Frau Pfeifer, mit Ihrem letzten Hörspiel „Operation Ratlines“ befassten Sie sich mit den Gräueln des Nationalsozialismus und einer dystopischen Zukunftswelt. Nun legen Sie mit „Sahara No Man’s Land – Der Aufstand der Mädchen – Kafkaeskes Drama“ ein neues Stück vor. Worum geht es dieses Mal?
Die Zwillinge Loveth und Grace aus Edo State versuchen in einer Realität aus Gewalt und Grauen zu überleben. Sie werden auf dem europäischen Menschenmarkt angeboten und an die Meistbietenden weiterverkauft. Mit Lucy, einer Leidensgenossin, schmieden sie in der blauen Stadt einen mörderischen Plan um dem Kreislauf aus Hoffnungslosigkeit und Verzweiflung zu entkommen. Der Aufstand beginnt …

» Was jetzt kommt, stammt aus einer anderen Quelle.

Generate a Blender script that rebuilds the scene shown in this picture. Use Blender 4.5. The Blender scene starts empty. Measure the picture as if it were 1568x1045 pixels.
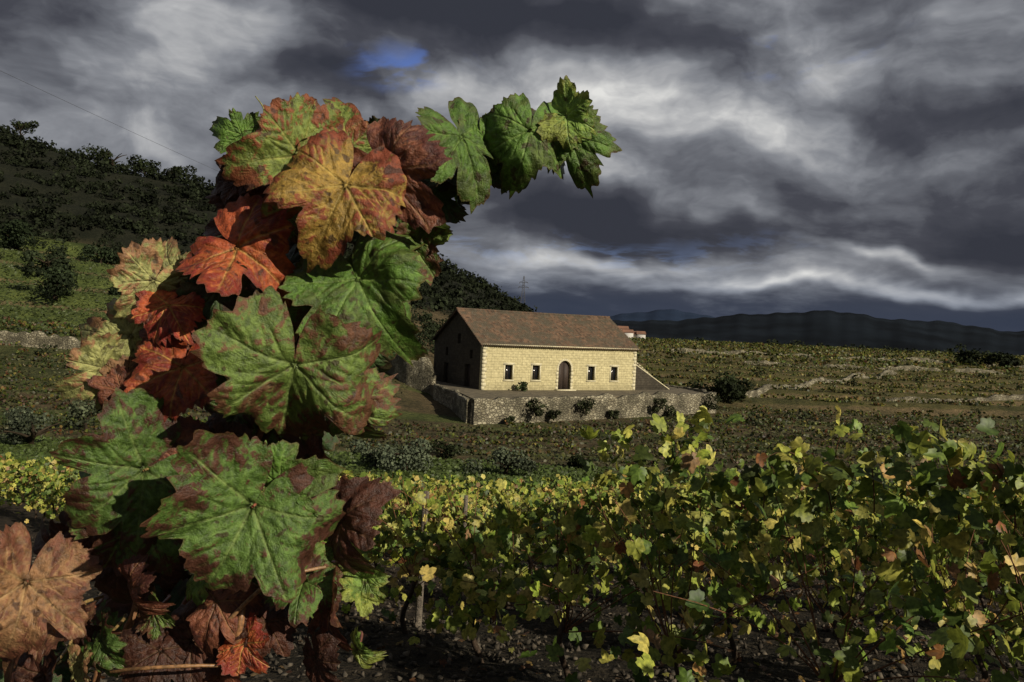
import bpy, math, random
import numpy as np
from mathutils import Vector, Matrix
random.seed(7); rng=np.random.default_rng(7)
scene=bpy.context.scene
scene.view_settings.view_transform='Standard'; scene.view_settings.look='None'; scene.view_settings.exposure=0

# ------------------------------------------------------------ helpers
def link(o,parent=None):
    scene.collection.objects.link(o)
    if parent is not None: o.parent=parent
    return o
def empty(name,loc=(0,0,0)):
    e=bpy.data.objects.new(name,None); e.location=loc; e.empty_display_size=.3
    return link(e)
def build_mesh(name,V,F,mat=None,parent=None,cols=None,floats=None,smooth=False):
    V=np.asarray(V,dtype=np.float32); F=np.asarray(F,dtype=np.int32)
    m,k=F.shape
    me=bpy.data.meshes.new(name)
    me.vertices.add(len(V)); me.vertices.foreach_set('co',V.ravel())
    me.loops.add(m*k); me.loops.foreach_set('vertex_index',F.ravel())
    me.polygons.add(m); me.polygons.foreach_set('loop_start',np.arange(0,m*k,k,dtype=np.int32))
    if smooth: me.polygons.foreach_set('use_smooth',np.ones(m,dtype=bool))
    me.update(calc_edges=True); me.validate()
    for n,c in (cols or {}).items():
        c=np.asarray(c,dtype=np.float32)
        a=me.attributes.new(n,'FLOAT_COLOR','POINT')
        rgba=np.ones((len(V),4),dtype=np.float32); rgba[:,:3]=c
        a.data.foreach_set('color',rgba.ravel())
    for n,c in (floats or {}).items():
        a=me.attributes.new(n,'FLOAT','POINT'); a.data.foreach_set('value',np.asarray(c,dtype=np.float32))
    if mat: me.materials.append(mat)
    o=bpy.data.objects.new(name,me)
    return link(o,parent)

class NT:
    def __init__(s,tree): s.t=tree; s.t.nodes.clear()
    def n(s,typ,ins=None,**kw):
        nd=s.t.nodes.new(typ)
        for k,v in kw.items(): setattr(nd,k,v)
        for k,v in (ins or {}).items():
            if isinstance(v,bpy.types.NodeSocket): s.t.links.new(v,nd.inputs[k])
            else: nd.inputs[k].default_value=v
        return nd
    def math(s,op,a,b=0.0,c=None,clamp=False):
        ins={0:a,1:b}
        if c is not None: ins[2]=c
        return s.n('ShaderNodeMath',ins,operation=op,use_clamp=clamp).outputs[0]
    def mix(s,f,a,b,typ='MIX'):
        nd=s.t.nodes.new('ShaderNodeMix'); nd.data_type='RGBA'; nd.blend_type=typ
        for sock,v in ((nd.inputs[0],f),(nd.inputs[6],a),(nd.inputs[7],b)):
            if isinstance(v,bpy.types.NodeSocket): s.t.links.new(v,sock)
            else: sock.default_value=v if not isinstance(v,tuple) else (v+(1,))[:4]
        return nd.outputs[2]
    def noise(s,vec,scale,detail=4,rough=.55,dist=0):
        ins={'Scale':scale,'Detail':detail,'Roughness':rough,'Distortion':dist}
        if vec is not None: ins['Vector']=vec
        return s.n('ShaderNodeTexNoise',ins).outputs[0]
    def smooth(s,v,a,b,lo=0.,hi=1.):
        return s.n('ShaderNodeMapRange',{0:v,1:a,2:b,3:lo,4:hi},interpolation_type='SMOOTHSTEP').outputs[0]
def newmat(name):
    m=bpy.data.materials.new(name); m.use_nodes=True
    return m,NT(m.node_tree)
def c4(c): return (c[0],c[1],c[2],1)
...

Wem Schreckliches widerfährt wie Loveth und Grace, den treiben auch Rachegefühle um. Wie ordnen Sie Ihr Hörspiel diesbezüglich ein?
Der Aufstand der Mädchen ist metaphorisch zu verstehen, jedweder Rachegedanke liegt mir fern. Ich bin seit einiger Zeit in Schutzwohnungen für Menschenhandelsopfer aus der Zwangsprostitution. Es ist unvorstellbar was die Frauen, Mädchen und Kinder durchleiden mussten. Es dauert Jahre bis sie, wenn überhaupt, ins Leben zurückfinden.
Wie kommt es, dass Grace und Loveth in die Hände von Menschenhändlern geraten? Was müssen sie erleiden?
Die Zwillinge stehen exemplarisch für Tausende von ähnlichen Schicksalen. Ein Großteil der Opfer kommt aus Benin City, es ist ein Drehkreuz des internationalen Menschenhandels. Es geht um eine Form von Zwangsmigration von jungen Frauen und Kindern unter permanenter Kontrolle von Männern. In „Sahara No Man’s Land“ stammen die Akteurinnen aus verschiedenen Ländern Westafrikas. Sie unternehmen den Versuch, auf unterschiedlichen Wegen Europa zu erreichen, um dort auf menschenwürdige Lebensbedingungen zu stoßen, Arbeit zu finden und Armut, Krieg und politische wie auch ethnische Willkür hinter sich zu lassen. Überleben die Akteurinnen die Strapazen des Weges durch die Wüste, sind sie dennoch stets gefährdet, indem sie etwa von diversen Sicherheitskräften gestellt und reihenweise wochenlang von diesen festgehalten und im Rotationsprinzip missbraucht werden. Abgründe menschlichen Daseins tun sich auf; peu à peu setzt ein Prozess ein, den man psychische Liquidierung nennen könnte. Opferzeuginnen schildern ihren Leidensweg durch die Sahara: „Wir gehörten keineswegs uns, wir waren Ware auf dem Weg zum Besteller.“ Florence aus Benin City / Menschenhandelsopfer
Auch für dieses neue Hörspiel fahren Sie wieder alles auf, was ein gutes Hörspielstudio zu bieten hat: atmosphärische Geräusche, exzellente Sprecherinnen und Sprecher. Sie versetzen uns mit Ihrer virtuosen Regie direkt an die Orte des Geschehens. Man hat das Gefühl, dass in diesem Hörbuch sehr viel Herzblut steckt?
Es ist mir ein tiefes Bedürfnis auf dieses unfassbare Unrecht aufmerksam zu machen.
Was kann Westeuropa tun, um den ausgebeuteten Frauen zu helfen und wie kann die Ausbeutung gestoppt werden?
Es gibt NRO’s die sich der Frauen annehmen. Die traurige Realität ist, Europa profitiert direkt und indirekt vom Menschenhandel. Die Sexindustrie ist ein Milliardenmarkt. Menschenhandel blüht und hat im Umfang Drogen- und Waffenhandel überholt. Trafficking in Human Beings funktioniert nach den Gesetzen der Marktwirtschaft. Die Nachfrage bestimmt das Angebot und die günstigen Angebote erhöhen die Nachfrage. Wirtschaftliche Ausbeutung, ob in der Zwangsprostitution oder in der Arbeitssklaverei ist ein sicherer Wachstumsmarkt.
Was sind Ihre weiteren Pläne?
Im Herbst werden im Wissenschaftsverlag K & N „Operation Ratlines“ und „Sahara No Man’s Land“ als kafkaeske Dramen – Erzählung und Dokumentation – in einem Band erscheinen. Im Moment arbeite ich an „Paranoia im Totalitarismus“ mit dem ungarischen Politologen Krisztián Kovács.